Não há nada de genial nisso, mas gosto dessa história. Quando tinha uns 10 anos, me arrisquei por regiões remotas da cidade em que vivia, para ver se conseguiria vender meus picolés mais rápido que os outros. No centro da cidade estava todo mundo, então seria mais fácil, por isso todos os concorrentes que vendiam o meu produto também estavam lá. Daí parti para os rincões da periferia de Caratinga. Acabei descobrindo que as pessoas que ficavam em casa, nos bairros distantes do centro, também gostavam de picolés. Vendi muito mais, e voltava cedo para casa, sobrando tempo para ver a Sessão da Tarde, e algumas rodadas de pique-esconde, antes que a minha mãe gritasse o meu nome para eu “recolher aos aposentos”. Desde cedo aprendi que a experimentação tem seus riscos, mas também suas recompensas. A curiosidade tinha matado uma versão antiga de mim.

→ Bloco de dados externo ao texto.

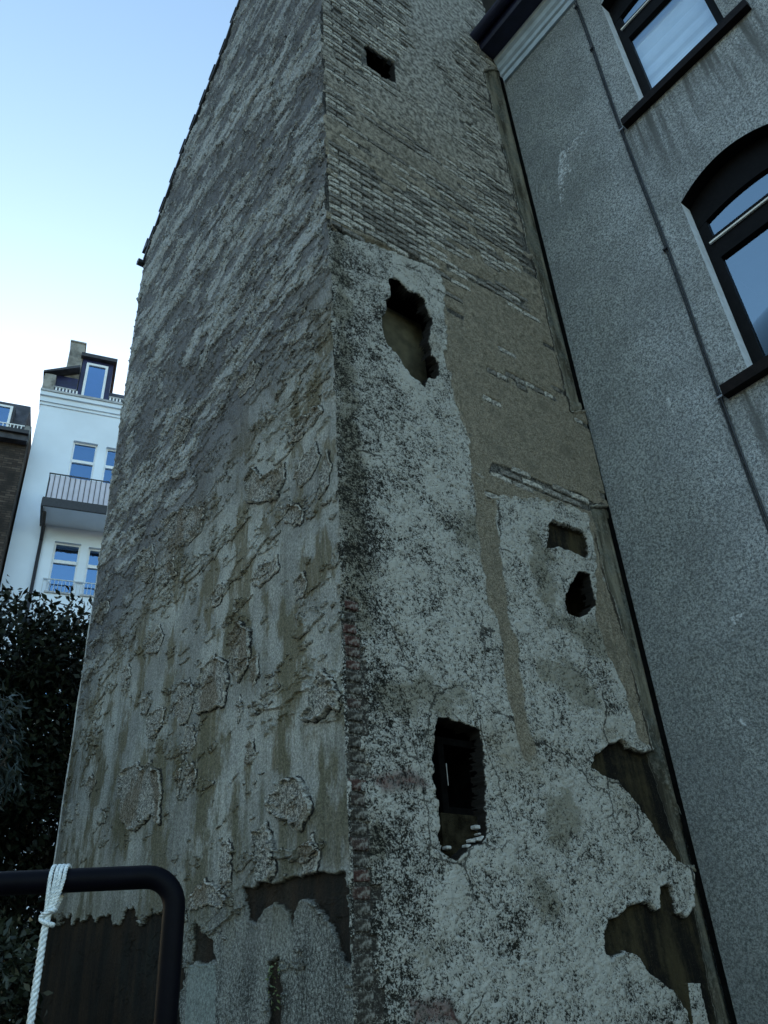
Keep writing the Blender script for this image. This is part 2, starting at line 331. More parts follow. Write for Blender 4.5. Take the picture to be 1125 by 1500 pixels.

Para o bem ou para o mal, a criatividade humana sempre foi a amante insaciável do espírito inovador. Quem sucumbe aos seus encantos são mentes “pervertidas”, que não aceitam regras, que se envolvem em tramas desconhecidas, em busca de aventuras que dão arrepios, que estimulam nossos sentidos, que colocam nossas vidas em risco, que botam à prova nossas ideias de normalidade. A criatividade nossa de cada dia não está na estratosfera, vagando como nuvem, à disposição de seres celestiais. É um ato vulgar, às vezes. Despretensioso, mas divertido. Rod Judkins diz que a criatividade não tem a ver com criar uma pintura, um romance ou uma casa, “mas com criar a si próprio, criar um futuro melhor e aproveitar as oportunidades que você está perdendo”. A vida sussurra em nossos ouvidos: a curiosidade pode matar você de muitas formas. Mas, se você vai morrer de qualquer jeito, que seja com estilo!

 

Bibliografia

Walter Isaacson. Leonardo da Vinci, 2017.

Rod Judkins, A arte da criatividade, 2015.

As outras citações vieram da Internet [ sim, eu revelei o meu “pulo do gato” ].